After golf, we raced to Cape Town for the 18th annual expat Thanksgiving dinner… at a great restaurant, Savoy Cabbage… Turkey was much easier there than schlepping to Cape Town from Darling to buy the bird, and then taking a whole day to roast it – and the pumpkin flan was more than yummy…

We went on a wine tour- and all we saw was this silly goat! Only kidding... This winery also makes cheese ... and a wine named Goats Do Roam. Very popular in the U.S., where we always laugh at the obvious takeoff on Cotes du Rhone. 
We went on a wine tour- and all we saw was this silly goat! Only kidding… This winery also makes cheese … and a wine named Goats Do Roam. Very popular in the U.S., where we always laugh at the obvious takeoff on Cotes du Rhone.

Also with Oliver, we checked out the new Darling Brew tasting room and bottling equipment. The “Best in South Africa” local craft beer just opened an awesome new brewery here in Darling.

Bought the not-quite-live Met Opera video tix to Lulu for a Saturday at 5… Drove an hour to Cape Town – only to discover that the huge stadium near the theater (built for the World Cup 2010 and hardly ever used since) was hosting all-day international rugby – with 55,000 fans all making their way to the stadium. We couldn’t drive anywhere near the theater. So much for fabulous Lulu that we were so looking forward to – hadn’t seen it since Santa Fe in the late 70’s – and this production directed by a South African, William Kentridge, whose Nose we saw at the Met in NY last year – it will be repeated, certainly.

South African art is growing on us – first Kentridge, and now Stephen Hobbs, a young artist from Joburg – who likes to create art that helps revive rust belts… like Joburg… like Detroit, where he lectured recently. We bought at his gallery, David Krut, last year during the NYC South African arts festival his “100 Ladies,” based on a derelict billboard in a street near his studio. Hung it in a stairwell for our renters to see every day to remind them where we are.

And we promised ourselves we would only do South African music and theater while we’re here – but hard to resist – attended a concert of Sinatra-ish songs recently in a Tanglewood-like setting at a winery in Stellenbosch – really lovely.

And next month, we’ve bought tickets to the Broadway musical (originally film) Singing in the Rain… close enough to the stage to get wet, we are warned. An SA production which has toured to Hong Kong, New Zealand, and Australia, and Joburg, and has finally arrived in Cape Town.

In February, we’re hearing a good old-fashioned big band play in the aforementioned winery theater, with Howard’s favorite meatballs and spaghetti at a place named Gino’s, that we learned about while visiting small Annandale winery, owned by a former Springbok Rugby star who sells his wines only there.

Yay! I’ve just booked a weekly private Pilates class in Cape Town. (Do I hear echoes of NY? Only difference is that I can’t afford it in NY!)

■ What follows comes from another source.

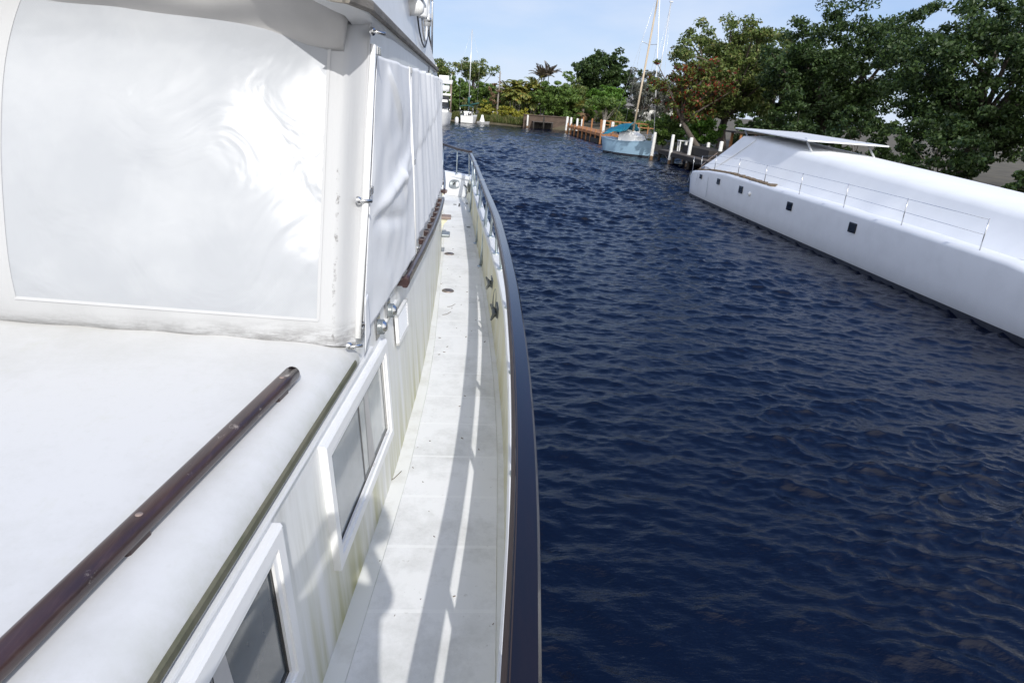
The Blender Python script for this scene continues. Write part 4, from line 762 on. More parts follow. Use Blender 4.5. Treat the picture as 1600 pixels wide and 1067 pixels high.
# right bank: big oaks and the leaning red leaved tree
tree(22.5, 55, .9, (21.8, 54, 6.4), (5.6, 4.6, 4.3), 'oak', 'tall spreading oak with dark gaps above the right dock', 'oak_tree', clumps=270, per=150, csize=.72, lsize=.16, seed=41, group=RB, r0=.4, nl=60, shell=.25, flat=.2)
tree(25.5, 44, .9, (25, 43.5, 6.2), (5.2, 4.4, 4.2), 'dark', 'dark heavy oak directly behind the catamaran cover', 'oak_tree', clumps=260, per=150, csize=.75, lsize=.15, seed=42, group=RB, r0=.4, nl=36, shell=.35, flat=.15)
tree(27.5, 33, .9, (27, 33, 6.3), (5, 4.4, 4.4), 'dark', 'dark oak above the right end of the dock', 'oak_tree', clumps=260, per=150, csize=.75, lsize=.14, seed=43, group=RB, r0=.4, nl=30, shell=.4, flat=.1)
tree(27.5, 22.5, .9, (27.4, 22, 5.6), (4.6, 4.4, 4.0), 'oak', 'olive green oak at the far right of the bank', 'oak_tree', clumps=260, per=160, csize=.7, lsize=.13, seed=44, group=RB, r0=.38, nl=30, shell=.4, flat=.1)
tree(29, 11, .9, (28.6, 11, 5.6), (4.8, 4.6, 4.0), 'dark', 'nearest dark oak at the right edge', 'oak_tree', clumps=260, per=160, csize=.7, lsize=.12, seed=45, group=RB, r0=.38, nl=30, shell=.4, flat=.1)
tree(30, 62, .9, (29.5, 62, 6.5), (5, 4.4, 4.4), 'dark', 'dark oak filling the gap behind the spreading oak', 'oak_tree', clumps=200, per=65, csize=.8, lsize=.28, seed=46, group=RB, r0=.4, nl=20, shell=.4, flat=.1)
tree(17.6, 46.6, .9, (16.7, 47.2, 4.9), (3.1, 2.2, 2.5), 'red', 'leaning grey trunked tree with red and green leaves', 'sea_grape_tree', clumps=120, per=62, csize=.46, lsize=.155, seed=47, bark='bark', r0=.20, nl=60, shell=.2, flat=.25, lean=(15.9, 47.0, 3.0), extra=('redonly', .13))
# grass on the bank
g = np.random.default_rng(9); V = []
sp = crv(SH, 300, 6)
for k in range(15000):
    if k < 9500: x = g.uniform(-3, 12.5); yb = np.interp(x, [-4, 2.5, 6, 8.4, 15.2], [96.4, 95.4, 94, 92.6, 91.8]); y = yb + abs(g.normal(0, 1.2)) + .25; h = g.uniform(.1, .75) * (.5 + .5 * abs(math.sin(x * 1.7)))
    else: q = sp[g.integers(150, 285)]; x = q[0] + .8 + abs(g.normal(0, 1.3)); y = q[1] + g.normal(0, .3); h = g.uniform(.12, .4)
    a = g.uniform(0, 6.3); w_ = .035; zb = .3 if k >= 9500 else .25 + .3 * (y - yb > .6); tip = Vector((x + g.normal(0, .15), y + g.normal(0, .15), zb + h + .25)); b_ = Vector((x, y, zb)); s_ = Vector((math.cos(a), math.sin(a), 0)) * w_; m_ = b_.lerp(tip, .5); V += [b_ - s_, m_ + s_ * 1.2, tip, m_ - s_ * 1.2]
o = mesh_quads('bank_grass', np.array([tuple(v) for v in V]), LF['reed'], None); tag(o, 'tall green and straw grass along the waterline', 'grass', kind='stuff')
# ================================================================== far bank structures
o = MB().box((11.9, 92.35, .8), (7.0, .35, 1.9)).box((11.9, 92.3, 1.72), (7.1, .5, .12)).build('seawall', M['seawall'], None, bevel=.02); tag(base(o), 'stained brown concrete seawall under the far green trees', 'seawall')
t_ = empty('boat_landing', (11.6, 91, -.2), 'low dark timber landing in front of the brown seawall', 'dock')
mb = MB()
for k in range(9): mb.box((9.75 + k * .33, 91.3, .92), (.30, 1.7, .07))
mb.build('landing_deck', M['greydock'], t_)
for x in (9.7, 11.1, 12.3): MB().tube([(x, 90.55, -.5), (x, 90.55, .9 + .7 * (x == 11.1))], .11, 8).build('leg', M['darkdock'], t_)
MB().box((11.1, 92.0, .40), (2.5, .12, .9)).build('back_board', M['darkdock'], t_)
def piling(x, y, h, r, label, group, tilt_=(0, 0)):
    mb = MB().lathe([(r * 1.02, -.7), (r * 1.02, .25), (r, .4), (r * .97, h - .05), (r * .8, h), (0, h + .01)], (0, 0, 0), n=14); o = mb.build('piling', M['piling'], None, fix=False); o.location = (x, y, 0); o.rotation_euler = (tilt_[0], tilt_[1], 0)
    return tag(o, label, 'piling', group)
PG = 'white mooring pilings'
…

So, as our good friend observed when he arrived… where’s the jungle? We’re living about like we lived at home – except the seasons are reversed. Tomorrow, our across-the-street neighbors will join us for G&T… and maybe some wine. Best known composer in South Africa… head of composition at UCT – and writing just the kind of music we love to hear at the NY Phil or BSO at home.

So, you might ask, why do we travel? To learn that much of the world is just like home.

Helps us understand that we’re not all that different.

Hey, even the Chinese are moving in here, just like Scarsdale! The other day, the cable car driver taking a group up Table Mountain welcomed everyone in Chinese… Should we expect the same on the commuter railroad from Scarsdale to NYC soon too? Or the NYC subway?

A Thanksgiving toast at Savoy Cabbage. People are so nice here! A family sent us drinks because we agreed to change our reservation time to make room for them. 
A Thanksgiving toast at Savoy Cabbage. People are so nice here! A family sent us drinks because we agreed to change our reservation time to make room for them.

Well, happy New Year to everyone… Enjoy all your year-end holidays. We’ll be in Mozambique while the owners of our rented house are here. Will attend Friday night services at the synagogue in Maputo – more in our quest to prove that the world isn’t such a different place after all.